Set the level in Admin > Settings. Changes take effect immediately — no service restart required.
Choose your level based on compliance requirements. Most organisations start with info and tighten to warn or critical only if storage or noise becomes a concern. Setting off is appropriate only for development environments where no compliance obligation exists.
Viewing the audit log
Navigate to Admin > Audit Log. The page is available to tenant administrators only.
Filter bar
Five filters narrow the results:
- Actor email — substring match against the actor's email address.
- Action — exact match against the action string (e.g.,
model.deploy). - Target type — filter by object category (
model,user,connection,setting). - Severity —
info,warn, orcritical. - Date range —
fromandtodates (both inclusive).
Filters combine with AND logic. Clear a filter to remove it.
Results table
Each row shows:
| Column | Content |
|---|---|
| Timestamp | When the event occurred (local time). |
| Actor | Email of the user or "system" for automated actions. |
| Action | The action string. |
| Target | Object type and display name. |
| Severity | Colour-coded chip. |
| Detail | Expandable — click to see the full JSONB payload. |
The table paginates. Default page size is 50.
CSV export
Click Export CSV to download the current filtered results.
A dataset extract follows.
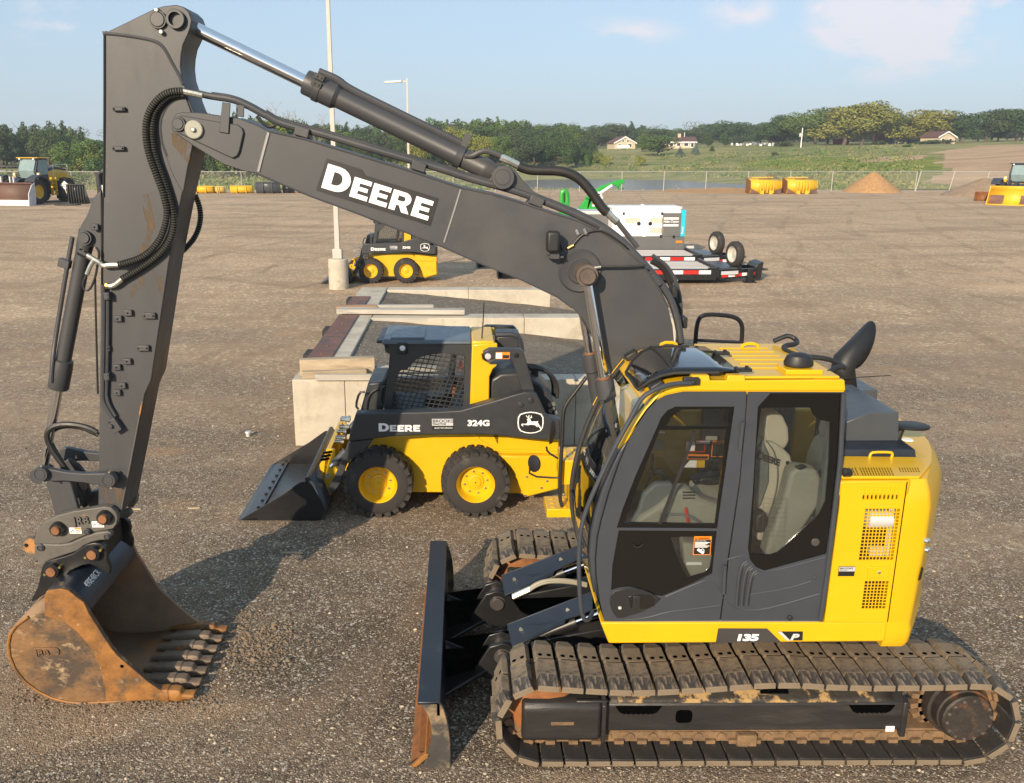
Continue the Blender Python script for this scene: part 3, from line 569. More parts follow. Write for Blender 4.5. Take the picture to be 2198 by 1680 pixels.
# ================================================================ buildings far off
def house(label, cxpx, dist, wd, dp, wall, roof, wallm, roofm, axis, wins, rz=0, chimney=False):
    X = CP.x+(cxpx-1004)/FPX*dist/1.02; Y = CP.y+dist; z = ground_z(X, Y)
    h = thing('house', label, 'house', (X, Y, z), rz); T = WM[h]; b = MB(); P = lambda x, y, zz: T @ V(x, y, zz)
    hx, hy = wd/2, dp/2
    b.hexa([P(-hx, -hy, -1.5), P(hx, -hy, -1.5), P(hx, hy, -1.5), P(-hx, hy, -1.5)], [P(-hx, -hy, wall), P(hx, -hy, wall), P(hx, hy, wall), P(-hx, hy, wall)])
    if axis == 'y': b.prism([P(-hx, -hy, wall), P(hx, -hy, wall), P(0, -hy, wall+roof)], T.to_3x3() @ V(0, dp, 0))
    else: b.prism([P(-hx, -hy, wall), P(-hx, hy, wall), P(-hx, 0, wall+roof)], T.to_3x3() @ V(wd, 0, 0))
    b.build('wall', wallm, h)
    e = .35; b = MB()
    for s in (-1, 1):
        if axis == 'y': q = [P(s*(hx+e), -hy-e, wall-e*roof/hx+.06), P(0, -hy-e, wall+roof+.06), P(0, hy+e, wall+roof+.06), P(s*(hx+e), hy+e, wall-e*roof/hx+.06)]
        else: q = [P(-hx-e, s*(hy+e), wall-e*roof/hy+.06), P(-hx-e, 0, wall+roof+.06), P(hx+e, 0, wall+roof+.06), P(hx+e, s*(hy+e), wall-e*roof/hy+.06)]
        b.prism(q, (0, 0, .16))
    b.build('roof', roofm, h)
    if axis == 'y':
        for s in (-1, 1): MB().prism([P(s*(hx+e), -hy-e-.03, wall-e*roof/hx-.12), P(0, -hy-e-.03, wall+roof-.12), P(0, -hy-e-.03, wall+roof+.22), P(s*(hx+e), -hy-e-.03, wall-e*roof/hx+.22)], T.to_3x3() @ V(0, -.06, 0)).build('fascia', 'white', h)
    else: MB().hexa([P(-hx-e, -hy-e-.05, wall-e*roof/hy-.15), P(hx+e, -hy-e-.05, wall-e*roof/hy-.15), P(hx+e, -hy-e, wall-e*roof/hy-.15), P(-hx-e, -hy-e, wall-e*roof/hy-.15)], [P(-hx-e, -hy-e-.05, wall-e*roof/hy+.2), P(hx+e, -hy-e-.05, wall-e*roof/hy+.2), P(hx+e, -hy-e, wall-e*roof/hy+.2), P(-hx-e, -hy-e, wall-e*roof/hy+.2)]).build('fascia', 'white', h)
    for x, zz, ww, hh in wins:
        f = MB().obox(P(x, -hy-.03, zz), T.to_3x3() @ V(ww/2+.14, 0, 0), T.to_3x3() @ V(0, .05, 0), V(0, 0, hh/2+.14)).build('window', 'white', h)
        MB().obox(P(x, -hy-.085, zz), T.to_3x3() @ V(ww/2, 0, 0), T.to_3x3() @ V(0, .02, 0), V(0, 0, hh/2)).build('pane', 'win', f)
    if chimney: MB().obox(P(0, 0, wall+roof+.3), V(.4, 0, 0), V(0, .4, 0), V(0, 0, .8)).build('chimney', 'siding', h)
    return h
house('tan house with a white-edged gable facing the yard', 1341, 262, 6.0, 7.5, 1.6, 1.6, 'siding', 'roof_brown', 'y', [(-1.5, .8, .9, .9), (1.4, .9, 1.0, .8), (-.6, 2.1, .5, .5), (.8, 2.1, .5, .5)], rz=.12)
house('long low tan house with a brown roof behind the broad tree', 1463, 262, 8.6, 6.5, 1.6, 1.2, 'siding', 'roof_brown', 'x', [(-2.4, .9, .9, .8), (-.4, .9, .9, .8), (1.7, .9, 1.1, .8), (3.4, .8, .7, 1.1)], rz=-.12, chimney=True)
house('pale farmhouse with a brown roof below the sunlit tree at right', 2010, 240, 5.5, 6, 1.7, 1.3, 'siding', 'roof_brown', 'y', [(-1.2, .9, .8, .8), (1.2, .9, .8, .8)], rz=.3)
house('dark red barn behind the big trees at right', 1902, 272, 7, 10, 3.2, 2.2, 'barn_red', 'roof_grey', 'y', [(0, 1.6, 1.2, 1.4)], rz=-.35)
house('grey farmhouse with a porch between the big trees at right', 1935, 268, 9, 8, 3.4, 1.6, 'roof_grey', 'roof_grey', 'x', [(-2, 1.7, 1, 1.3), (1.5, 1.7, 1, 1.3)], rz=0)
house('tiny red shed with a white roof under the big trees at right', 1806, 258, 3, 3, 1.5, .7, 'barn_red', 'white', 'y', [(0, 1.1, .8, .8)], rz=.2)
def far_pole(name, label, px, top, dist, r, m, extra=None):
    X = CP.x+(px-1004)/FPX*dist/1.02; Y = CP.y+dist; z = ground_z(X, Y); t = at(px, top, Y).z
    o = thing(name, label, 'pole', (X, Y, z)); MB().tube([V(X, Y, z-.2), V(X, Y, t)], [r, r*.75], 8).build('shaft', m, o)
    if extra == 'can': MB().cyl(V(X-.45, Y, t-2.2), V(X-.45, Y, t-1.3), .25, 10).build('transformer', 'galv', o)
    if extra == 'arm': MB().box(X-1.1, X+1.1, Y-.06, Y+.06, t-.7, t-.55).build('crossarm', 'wood_pole', o)
far_pole('utility_pole', 'white utility pole with a transformer standing in the meadow at right', 1722, 274, 235, .15, 'white', 'can')
far_pole('utility_pole', 'pale utility pole above the roof of the right tan house', 1474, 284, 285, .13, 'white')
far_pole('utility_pole', 'wooden utility pole right of the pale farmhouse', 2018, 271, 245, .2, 'wood_pole', 'arm')
far_pole('utility_pole', 'short wooden post pole next to the pale farmhouse', 2039, 288, 240, .14, 'wood_pole')
# propane tank and cemetery stones
p = on_hill(1338, 321); o = thing('gas_tank', 'white horizontal gas tank on the lawn before the left tan house', 'tank', p)
MB().lathe(p+V(-1.9, 0, .7), (1, 0, 0), [(0, .05), (.15, .4), (.5, .55), (3.3, .55), (3.65, .4), (3.8, .05)], 14).build('vessel', 'white', o)
for s in (-1.1, 1.1): MB().box(p.x+s-.15, p.x+s+.15, p.y-.4, p.y+.4, p.z-.3, p.z+.35).build('cradle', 'concrete', o)
for i in range(26):
    px = 1572+i*4.4+R.uniform(-1.5, 1.5); p = on_hill(px, 311+R.uniform(-1.5, 2.5)); hh = R.uniform(.45, .9)
    o = MB().py([(p.x-.35, p.z-.2), (p.x+.35, p.z-.2), (p.x+.35, p.z+hh*.8), (p.x+.2, p.z+hh), (p.x-.2, p.z+hh), (p.x-.35, p.z+hh*.8)], p.y, p.y+.2).build('gravestone', R.choice(['galv', 'galv', 'roof_grey', 'white'])); tag(o, 'small pale gravestone in the distant cemetery right of the houses', 'gravestone', 'gravestones of the distant cemetery')
# heaps
def heap(name, m, label, cx, cy, r, h, seed, stretch=1.0):
    rows = []
    for j in range(17):
        t = j/16; rr = r*t; zz = h*max(0, (1-t**1.12))
        rows.append([V(cx+math.cos(a)*rr*stretch*(1+.10*mnoise.noise(V(math.cos(a)*1.5, math.sin(a)*1.5, seed))), cy+math.sin(a)*rr*(1+.1*mnoise.noise(V(math.cos(a)*1.5, math.sin(a)*1.5, seed+9))), max(-.05, zz+h*.07*mnoise.noise(V(math.cos(a)*rr, math.sin(a)*rr, seed))*(1-t)-(.06 if j == 16 else 0))) for a in (2*math.pi*k/48 for k in range(49))])
    o = MB().sheet(rows).build(name, m, ang=70); return tag(o, label, 'pile')
heap('sand_pile', 'sand', 'tall cone-shaped pile of orange sand by the fence', gz(1894, 414).x, gz(1894, 414).y+2.4, 2.75, 2.05, 3, 1.05)
heap('dirt_pile', 'dirt_pile', 'brown dirt mound behind the wheel loader at the right edge', gz(2150, 423).x, gz(2150, 423).y+3, 3.4, 1.65, 8, 1.15)
heap('sand_spread', 'sand', 'low spread of orange sand left of the two yellow loader buckets', gz(1560, 411).x, gz(1560, 411).y+1, 5, .4, 5, 1.6)

# ================================================================ hazy air
hm = bpy.data.materials.new('haze_air'); hm.use_nodes = True; t = hm.node_tree; t.nodes.clear(); ho = t.nodes.new('ShaderNodeOutputMaterial'); hv = t.nodes.new('ShaderNodeVolumePrincipled')
hv.inputs['Color'].default_value = (.80, .88, 1, 1); hv.inputs['Density'].default_value = .00045; hv.inputs['Anisotropy'].default_value = .1; t.links.new(hv.outputs[0], ho.inputs['Volume']); MATS['haze_air'] = hm
stuff(MB().box(-1800, 1800, -75, 1750, -4, 75).build('haze', 'haze_air', flat=True))
# ================================================================ machine paints
YEL = (.66, .39, .003)
mat('yellow', YEL, .38, var=.04, vs=2, coat=.25, bump=.02, bs=160)
mat('arm_grey', (.046, .0475, .0525), .46, var=.10, vs=1.2, bump=.06, bs=120, col2=(.085, .08, .074), s2=.9, lo=.52, hi=.8)
mat('seam_grey', (.26, .255, .25), .5, metal=.3)
mat('arm_rust', (.050, .051, .055), .48, var=.10, vs=1.2, bump=.06, bs=120, col2=(.19, .115, .06), s2=2.4, lo=.60, hi=.70, stretch=(1.6, 1.6, .45))
mat('cab_grey', (.040, .046, .058), .42, var=.05, vs=2, bump=.03, bs=200)
mat('black_paint', (.012, .012, .013), .35, var=.2, vs=2, bump=.04, bs=80)
mat('blade_navy', (.016, .022, .034), .38, var=.25, vs=1.5, bump=.08, bs=50, col2=(.05, .055, .06), s2=3, lo=.60, hi=.75, col3=(.35, .33, .3), s3=9, lo3=.74, hi3=.78)
mat('hood_blue', (.055, .062, .072), .36, var=.05)
mat('rubber', (.022, .021, .020), .75, var=.25, vs=6, bump=.3, bs=60)
mat('hose', (.018, .017, .016), .5)
mat('hose_ring', (.40, .42, .38), .35, metal=.4)
mat('zinc', (.62, .60, .52), .28, metal=.85, var=.15, vs=12)
mat('chrome', (.85, .86, .88), .07, metal=1, var=.02)
mat('pin_steel', (.10, .09, .085), .4, metal=.5)
mat('rust_pin', (.20, .085, .035), .75, var=.25, vs=14, bump=.4)
mat('pad', (.190, .147, .100), .85, var=.3, vs=7, bump=.5, bs=55, col2=(.06, .05, .042), s2=6, lo=.54, hi=.70, col3=(.40, .31, .20), s3=16, lo3=.66, hi3=.8)
mat('pad_dark', (.030, .028, .027), .6, var=.3, vs=7, bump=.4, bs=55, col2=(.16, .12, .08), s2=9, lo=.55, hi=.72)
mat('pad_end', (.050, .045, .042), .6, var=.4, vs=9, bump=.4, bs=50, col2=(.26, .20, .135), s2=22, lo=.50, hi=.68, stretch=(3.0, .5, .5))
mat('plate_worn', (.055, .05, .046), .5, var=.3, vs=4, bump=.3, col2=(.26, .19, .11), s2=4, lo=.52, hi=.66, col3=(.2, .19, .17), s3=12, lo3=.66, hi3=.72)
mat('drive_dirty', (.030, .025, .022), .55, var=.35, vs=9, bump=.4, col2=(.17, .075, .03), s2=5, lo=.55, hi=.7, col3=(.3, .2, .1), s3=12, lo3=.64, hi3=.7)
mat('hole', (.002, .002, .002), 1, spec=0)
mat('chain', (.17, .105, .055), .85, var=.35, vs=14, bump=.6, bs=40, col2=(.20, .12, .055), s2=9, lo=.5, hi=.7)
mat('frame_black', (.022, .021, .021), .42, var=.3, vs=2, bump=.25, bs=40, col2=(.055, .05, .045), s2=2.2, lo=.55, hi=.75, stretch=(.5, 1, 2.5), col3=(.25, .22, .18), s3=7, lo3=.74, hi3=.78)
mat('frame_mud', (.03, .026, .022), .6, var=.3, vs=3, bump=.6, bs=25, col2=(.36, .235, .10), s2=7, lo=.50, hi=.57, r2=.95)
mat('rust_orange', (.24, .09, .025), .75, var=.25, vs=8, col2=(.13, .055, .02), s2=6, lo=.5, hi=.65)
mat('bucket_side', (.185, .098, .040), .7, var=.35, vs=4, bump=.6, bs=30, col2=(.060, .042, .030), s2=2.3, lo=.43, hi=.56, col3=(.36, .25, .14), s3=6, lo3=.55, hi3=.66, stretch=(1, 1, 1.3))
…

The export respects all active filters and includes the full detail payload as a JSON string column.
Retention
The AUDIT_RETENTION_DAYS tenant setting controls how long events are kept:
- Default: 365 days.
- Minimum: 30 days.
- Set to 0 for indefinite retention (events are never auto-deleted).
A daily scheduler job (audit_purge) deletes events older than the retention threshold. The job runs once per day per tenant.
Shortening the retention period does not delete existing events retroactively on the next save — it takes effect on the next scheduler run. If you need to purge immediately, reduce the setting and wait for the next daily run, or contact a system administrator.
API reference
| Method | Endpoint | Purpose |
|---|---|---|
| GET | /api/v1/admin/audit-events | List events (paginated, filterable by actor_email, action, target_type, severity, from_date, to_date, limit, offset) |
| GET | /api/v1/admin/audit-events/export | CSV download with the same filter parameters |
Both require tenant_admin role.
Best practices
- Start with
infolevel. You can always tighten later. Starting restrictive means you miss the events you did not know you needed. - Set retention to match your compliance window. If your organisation requires 2 years of audit records, set
AUDIT_RETENTION_DAYSto 730. - Export periodically. For long-term archival, schedule a CSV export to your document management system. The audit log is not a permanent archive — it lives in the tenant's meta schema and is subject to retention policy.
- Review after security incidents. Filter by
severity=criticaland the incident timeframe to see authentication failures and security changes.